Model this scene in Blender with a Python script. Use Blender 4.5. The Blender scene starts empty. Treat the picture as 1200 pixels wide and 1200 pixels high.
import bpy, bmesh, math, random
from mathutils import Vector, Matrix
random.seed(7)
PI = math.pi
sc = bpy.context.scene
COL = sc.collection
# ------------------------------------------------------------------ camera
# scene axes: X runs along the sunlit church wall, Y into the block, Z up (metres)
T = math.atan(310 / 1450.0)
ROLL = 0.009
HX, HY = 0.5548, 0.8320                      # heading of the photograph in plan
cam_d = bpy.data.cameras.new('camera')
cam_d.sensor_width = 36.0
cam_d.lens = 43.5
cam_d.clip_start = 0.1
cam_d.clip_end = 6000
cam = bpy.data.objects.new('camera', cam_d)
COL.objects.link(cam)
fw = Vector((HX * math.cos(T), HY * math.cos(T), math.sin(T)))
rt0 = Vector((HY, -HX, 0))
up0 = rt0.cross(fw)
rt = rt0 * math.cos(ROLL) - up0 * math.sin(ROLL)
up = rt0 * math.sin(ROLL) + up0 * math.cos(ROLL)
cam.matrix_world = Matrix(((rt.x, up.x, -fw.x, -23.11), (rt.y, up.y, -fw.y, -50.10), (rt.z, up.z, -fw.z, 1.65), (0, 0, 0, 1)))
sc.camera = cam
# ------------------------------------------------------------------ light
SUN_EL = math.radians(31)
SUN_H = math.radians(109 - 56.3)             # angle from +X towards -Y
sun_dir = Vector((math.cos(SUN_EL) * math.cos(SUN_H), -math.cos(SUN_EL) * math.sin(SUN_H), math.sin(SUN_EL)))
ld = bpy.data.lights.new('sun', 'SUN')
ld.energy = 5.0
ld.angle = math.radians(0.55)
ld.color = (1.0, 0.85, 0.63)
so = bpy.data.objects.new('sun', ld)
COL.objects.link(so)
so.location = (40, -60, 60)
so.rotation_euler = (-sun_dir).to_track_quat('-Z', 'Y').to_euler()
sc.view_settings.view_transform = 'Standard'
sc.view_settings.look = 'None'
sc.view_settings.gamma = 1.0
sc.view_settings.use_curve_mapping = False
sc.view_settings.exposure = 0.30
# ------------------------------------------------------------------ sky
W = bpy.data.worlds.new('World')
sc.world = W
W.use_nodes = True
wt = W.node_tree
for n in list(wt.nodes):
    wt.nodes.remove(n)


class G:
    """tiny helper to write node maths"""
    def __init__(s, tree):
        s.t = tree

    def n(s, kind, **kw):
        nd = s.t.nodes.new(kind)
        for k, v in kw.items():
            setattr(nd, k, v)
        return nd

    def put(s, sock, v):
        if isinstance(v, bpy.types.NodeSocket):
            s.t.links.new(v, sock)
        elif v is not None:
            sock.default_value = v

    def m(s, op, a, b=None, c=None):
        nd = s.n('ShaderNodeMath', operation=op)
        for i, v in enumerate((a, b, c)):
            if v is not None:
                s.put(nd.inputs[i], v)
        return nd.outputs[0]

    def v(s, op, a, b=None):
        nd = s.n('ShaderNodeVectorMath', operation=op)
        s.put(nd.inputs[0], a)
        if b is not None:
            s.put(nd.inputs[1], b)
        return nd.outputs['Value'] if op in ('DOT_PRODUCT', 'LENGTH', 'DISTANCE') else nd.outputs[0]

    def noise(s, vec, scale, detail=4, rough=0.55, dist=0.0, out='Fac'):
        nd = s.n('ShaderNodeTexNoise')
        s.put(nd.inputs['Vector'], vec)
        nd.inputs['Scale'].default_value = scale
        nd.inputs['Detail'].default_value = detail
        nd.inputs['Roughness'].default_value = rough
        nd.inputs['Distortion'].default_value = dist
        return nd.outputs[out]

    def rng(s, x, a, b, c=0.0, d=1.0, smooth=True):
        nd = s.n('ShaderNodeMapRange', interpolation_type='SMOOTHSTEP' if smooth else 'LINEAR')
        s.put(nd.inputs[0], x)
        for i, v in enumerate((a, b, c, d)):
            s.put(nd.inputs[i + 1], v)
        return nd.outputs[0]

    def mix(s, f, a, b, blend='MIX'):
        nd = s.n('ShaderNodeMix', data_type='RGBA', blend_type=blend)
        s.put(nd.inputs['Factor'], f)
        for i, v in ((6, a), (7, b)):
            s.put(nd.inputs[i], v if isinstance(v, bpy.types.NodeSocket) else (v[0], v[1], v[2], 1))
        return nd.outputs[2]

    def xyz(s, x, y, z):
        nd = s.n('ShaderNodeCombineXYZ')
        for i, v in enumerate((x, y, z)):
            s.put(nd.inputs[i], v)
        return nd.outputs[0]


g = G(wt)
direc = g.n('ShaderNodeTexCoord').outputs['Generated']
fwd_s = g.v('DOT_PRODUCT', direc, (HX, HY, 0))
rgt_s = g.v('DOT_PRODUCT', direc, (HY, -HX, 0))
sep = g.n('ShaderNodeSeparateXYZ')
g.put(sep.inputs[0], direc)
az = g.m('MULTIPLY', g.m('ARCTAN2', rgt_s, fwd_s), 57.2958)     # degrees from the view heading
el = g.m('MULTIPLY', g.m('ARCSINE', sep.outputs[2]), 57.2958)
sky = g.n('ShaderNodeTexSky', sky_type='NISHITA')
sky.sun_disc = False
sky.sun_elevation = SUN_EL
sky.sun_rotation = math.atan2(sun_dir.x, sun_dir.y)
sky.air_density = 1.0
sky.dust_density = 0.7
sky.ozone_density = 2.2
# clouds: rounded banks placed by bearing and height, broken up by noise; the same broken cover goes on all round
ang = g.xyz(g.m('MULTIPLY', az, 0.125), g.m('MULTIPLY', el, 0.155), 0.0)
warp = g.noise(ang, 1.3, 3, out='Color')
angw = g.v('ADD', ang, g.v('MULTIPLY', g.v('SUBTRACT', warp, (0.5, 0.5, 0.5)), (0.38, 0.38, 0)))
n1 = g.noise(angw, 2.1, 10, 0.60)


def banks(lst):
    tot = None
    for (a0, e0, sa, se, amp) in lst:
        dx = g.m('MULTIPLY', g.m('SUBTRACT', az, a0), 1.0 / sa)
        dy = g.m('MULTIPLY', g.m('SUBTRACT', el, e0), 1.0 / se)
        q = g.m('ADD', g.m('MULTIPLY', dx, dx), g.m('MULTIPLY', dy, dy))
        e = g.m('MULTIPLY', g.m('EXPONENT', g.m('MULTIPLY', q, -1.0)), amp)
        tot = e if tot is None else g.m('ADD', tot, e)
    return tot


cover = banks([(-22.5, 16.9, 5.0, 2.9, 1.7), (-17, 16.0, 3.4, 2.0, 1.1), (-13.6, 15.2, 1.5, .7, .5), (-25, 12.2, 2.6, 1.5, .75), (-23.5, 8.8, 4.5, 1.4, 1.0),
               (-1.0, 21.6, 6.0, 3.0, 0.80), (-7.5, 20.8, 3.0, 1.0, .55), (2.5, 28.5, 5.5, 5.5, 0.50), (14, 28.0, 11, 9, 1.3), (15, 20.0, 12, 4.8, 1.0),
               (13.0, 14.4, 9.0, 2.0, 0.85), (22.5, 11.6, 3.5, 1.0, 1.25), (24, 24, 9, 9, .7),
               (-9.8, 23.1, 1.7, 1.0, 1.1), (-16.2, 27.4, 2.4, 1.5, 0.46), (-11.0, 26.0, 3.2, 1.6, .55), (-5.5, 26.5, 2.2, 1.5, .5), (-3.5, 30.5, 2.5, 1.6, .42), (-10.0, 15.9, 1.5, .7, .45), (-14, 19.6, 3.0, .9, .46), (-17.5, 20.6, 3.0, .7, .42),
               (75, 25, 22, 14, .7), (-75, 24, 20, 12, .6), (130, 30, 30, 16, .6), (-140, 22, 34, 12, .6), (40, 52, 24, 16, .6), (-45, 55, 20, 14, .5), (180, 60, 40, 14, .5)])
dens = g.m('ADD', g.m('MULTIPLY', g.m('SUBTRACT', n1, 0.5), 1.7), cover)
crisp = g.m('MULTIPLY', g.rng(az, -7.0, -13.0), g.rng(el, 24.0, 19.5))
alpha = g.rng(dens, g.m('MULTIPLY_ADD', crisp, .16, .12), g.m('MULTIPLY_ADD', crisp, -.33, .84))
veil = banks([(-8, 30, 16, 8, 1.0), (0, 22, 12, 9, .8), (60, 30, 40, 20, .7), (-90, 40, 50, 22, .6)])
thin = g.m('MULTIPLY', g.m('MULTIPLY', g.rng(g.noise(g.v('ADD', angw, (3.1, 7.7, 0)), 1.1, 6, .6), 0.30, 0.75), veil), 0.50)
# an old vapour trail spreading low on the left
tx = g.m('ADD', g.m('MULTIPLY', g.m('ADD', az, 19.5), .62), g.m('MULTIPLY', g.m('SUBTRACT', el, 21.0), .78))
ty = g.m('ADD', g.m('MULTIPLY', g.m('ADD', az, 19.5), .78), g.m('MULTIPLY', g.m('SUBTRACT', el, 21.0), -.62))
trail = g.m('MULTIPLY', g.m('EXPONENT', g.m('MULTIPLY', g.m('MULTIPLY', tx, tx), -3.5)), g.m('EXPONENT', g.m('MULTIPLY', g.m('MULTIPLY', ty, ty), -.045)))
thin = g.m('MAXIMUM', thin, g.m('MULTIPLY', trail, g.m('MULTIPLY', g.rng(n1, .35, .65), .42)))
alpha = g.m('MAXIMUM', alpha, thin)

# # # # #

● **What is being asked**: Go through the listing above and locate each line that holds the word "scene". Copy those lines.

● **Response to the task**:
Model this scene in Blender with a Python script. Use Blender 4.5. The Blender scene starts empty. Treat the picture as 1200 pixels wide and 1200 pixels high.
sc = bpy.context.scene
# scene axes: X runs along the sunlit church wall, Y into the block, Z up (metres)